24hr Economy: NPA Reforms Eyes Automated Fuel Dispensers, Round-the-Clock Bulk Storage Facilities and Depot Operations
National Petroleum Authority (NPA) is exploring reforms in the downstream petroleum sector as part of a broader strategy to implement the 24-hour economy, a key policy initiative of President John Dramani Mahama’s administration aimed at driving economic growth and employment.
Speaking at the Downstream Dialogue 2025, organised by the Chamber of Oil Marketing Companies (COMAC) in Accra, NPA Chief Executive Godwin Kudzo Tameklo, said the initial phase of the plan could include the deployment of automated fuel dispensers at selected retail outlets, as well as measures to ensure round-the-clock operations at bulk storage facilities and depots.
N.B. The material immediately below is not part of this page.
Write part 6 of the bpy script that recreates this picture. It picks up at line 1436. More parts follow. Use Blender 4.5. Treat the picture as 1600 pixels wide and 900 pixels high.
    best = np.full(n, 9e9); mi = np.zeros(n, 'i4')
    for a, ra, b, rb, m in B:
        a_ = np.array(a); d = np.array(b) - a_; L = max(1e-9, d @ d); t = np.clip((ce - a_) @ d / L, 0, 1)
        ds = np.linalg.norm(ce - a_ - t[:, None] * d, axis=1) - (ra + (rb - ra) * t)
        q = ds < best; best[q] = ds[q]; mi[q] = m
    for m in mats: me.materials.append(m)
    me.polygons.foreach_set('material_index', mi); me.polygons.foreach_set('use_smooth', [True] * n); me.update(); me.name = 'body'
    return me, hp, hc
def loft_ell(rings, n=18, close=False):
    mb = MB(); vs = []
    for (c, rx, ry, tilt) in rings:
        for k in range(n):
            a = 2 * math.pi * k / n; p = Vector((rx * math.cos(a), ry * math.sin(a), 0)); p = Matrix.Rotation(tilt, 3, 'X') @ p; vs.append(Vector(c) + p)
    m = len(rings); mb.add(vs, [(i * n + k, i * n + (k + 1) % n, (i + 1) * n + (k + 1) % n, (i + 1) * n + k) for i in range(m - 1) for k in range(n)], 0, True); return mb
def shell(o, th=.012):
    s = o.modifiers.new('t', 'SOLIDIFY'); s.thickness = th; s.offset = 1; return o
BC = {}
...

“The NPA remains committed to enhancing affordability, quality, and reliability in the supply of petroleum products,” Mr Tameklo said. “This aligns with President Mahama’s vision to reset and transform the sector while rolling out 24-hour economy solutions.”
The two-day forum, themed “Ghana’s Downstream Oil and Gas Sector: Challenges and Opportunities,” convenes industry stakeholders to discuss key policy issues, including local content participation, regulatory reforms, and strategies for navigating the global energy transition.
Mr Tameklo emphasised the importance of industry collaboration, calling for engagement with government agencies and international partners to strengthen regulatory oversight and operational efficiency.
“Excellence, transparency, and innovation must remain central to our efforts. By addressing structural inefficiencies and embracing technological advancements, we can ensure that Ghana’s downstream petroleum sector remains competitive and contributes meaningfully to national economic development,” he said.
Since its establishment two decades ago, the NPA has introduced regulatory frameworks for pricing, supply, and quality control, laying the groundwork for a more structured industry. However, Mr Tameklo acknowledged that some policies had led to unintended consequences, including illegal imports, credit risks, and distribution inefficiencies.
Moreover, he noted that the global push for climate action presents a dual challenge—balancing Ghana’s energy security with the need for a transition towards cleaner energy sources.
“The risk of stranded fossil fuel assets is real. We must take proactive steps to ensure the industry remains resilient while adapting to global energy transition trends,” Mr Tameklo said.